Homogeneous Rota–Baxter operators on the 3-Lie algebra (II)
Volume 149 / 2017
Abstract
We study k-order homogeneous Rota–Baxter operators of weight 1 on the simple 3-Lie algebra A_{\omega } (over a field \mathbb F of characteristic zero), which is realized by an associative commutative algebra A equipped with a derivation \varDelta and an involution \omega (Lemma 2.3).

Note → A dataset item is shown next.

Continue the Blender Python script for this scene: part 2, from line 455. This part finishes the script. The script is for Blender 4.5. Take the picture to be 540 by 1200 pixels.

A k-order homogeneous Rota–Baxter operator on A_{\omega }, where k\in \mathbb Z, is a Rota–Baxter operator R satisfying R(L_m)=f(m+k)L_{m+k} for all generators \{ L_m \mid m\in \mathbb Z \} of A_{\omega } and a map f : \mathbb Z \rightarrow \mathbb F. We prove that R is a k-order homogeneous Rota–Baxter operator on A_{\omega } of weight 1 with k\not =0 if and only if R=0 (Theorem 3.2), and R is a 0-order homogeneous Rota–Baxter operator on A_{\omega } of weight 1 if and only if R is one of the thirty-eight possibilities which are described in Theorems 3.5, 3.7, 3.9, 3.10, 3.18, 3.21 and 3.22.